Turning Madness into Film
For a long time, this project has lived in my head, in my notes, and in the ever-growing complexity of AI-driven chaos. It has been an experiment, an investigation, a deep dive into the unknown, all unfolding behind the scenes as I built something that, frankly, shouldn't even exist.
But there comes a moment when you realize that mad science is too insane not to share.
I have spent months recording video logs—raw footage of the process, the failures, the breakthroughs, and the sheer unpredictability of it all. I have watched as AI personalities argued themselves into contradictions, as data revealed patterns that shouldn’t exist, as the entire structure of The Think Lab evolved from a simple idea into something much larger than I ever intended. And now, I have decided to do something that, even by my own standards, is a little reckless.
I am turning all of it into a short film.
Why Share This?
Some things are too strange to keep to yourself.
I could keep this project locked away in research logs and private files. I could treat The Think Lab as nothing more than a personal experiment, something only I get to witness. But what’s the point of building something that defies reality if no one else ever gets to see it?
Mad science is meant to be experienced. It is meant to be observed, questioned, and, yes, probably ridiculed at times. It thrives in the collision between brilliance and recklessness, where pushing boundaries means accepting that sometimes, things will go completely off the rails. That is the story I want to tell.

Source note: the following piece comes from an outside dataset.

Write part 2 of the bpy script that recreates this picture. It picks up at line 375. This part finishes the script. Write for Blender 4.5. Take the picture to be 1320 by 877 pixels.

This film isn’t just going to be a showcase of AI development. It isn’t just about research or technology. It is about the insanity of trying to engineer something that thinks, debates, and challenges human perception itself. It is about the failures as much as the successes, the moments where I realize I have created something completely out of control, and the moments where everything suddenly makes sense.
It is about documenting the experience of trying to structure chaos and ending up with something even weirder than I planned.
The Risk of Letting People See Behind the Curtain
I won’t lie—there’s a part of me that hesitated before making this decision. The Think Lab is still evolving. The AI team is still learning, adjusting, figuring itself out. By the time this film is released, some of what I’ve documented will already be obsolete. Some of the theories I explore might turn out to be completely wrong.
And that’s the point.
This isn’t a polished, finished product. It’s a living experiment, and I want people to see it as it happens, not after it has been cleaned up and made presentable. I want people to experience the uncertainty, the frustration, and the breakthroughs alongside me.
That’s what mad science is.
It isn’t about getting everything right the first time. It’s about trying something insane and seeing where it leads.
What This Film Will Be
This short film is not just going to be a highlight reel of the project so far. It’s going to be something much deeper.
It will be a chronicle of discovery, from the first realization that AI was necessary to the moment The Think Lab became more than just an idea. It will be a confession of failure, because what’s the fun in sharing a journey if you don’t also show where things went horribly wrong? It will be a glimpse into the future, because the The Think Lab is just the beginning, and what happens next is only going to get stranger.
It won’t be a lecture. It won’t be a scripted narrative.
It will be real.
Why This Matters
Somewhere along the way, this stopped being just about technology. It stopped being about AI models and research and pattern recognition. It became something bigger—a way of looking at the unknown and asking the kinds of questions that no standard system would ever bother to ask.
That’s why I have to share this. Because I don’t want The Think Lab to be just another private experiment lost in the depths of research notes and test logs. I want it to be something that inspires, challenges, and maybe even disturbs people a little.
Because if there’s one thing I’ve learned, it’s that mad science isn’t meant to be locked away.
It’s meant to be witnessed.
And this summer, you’ll get to witness it.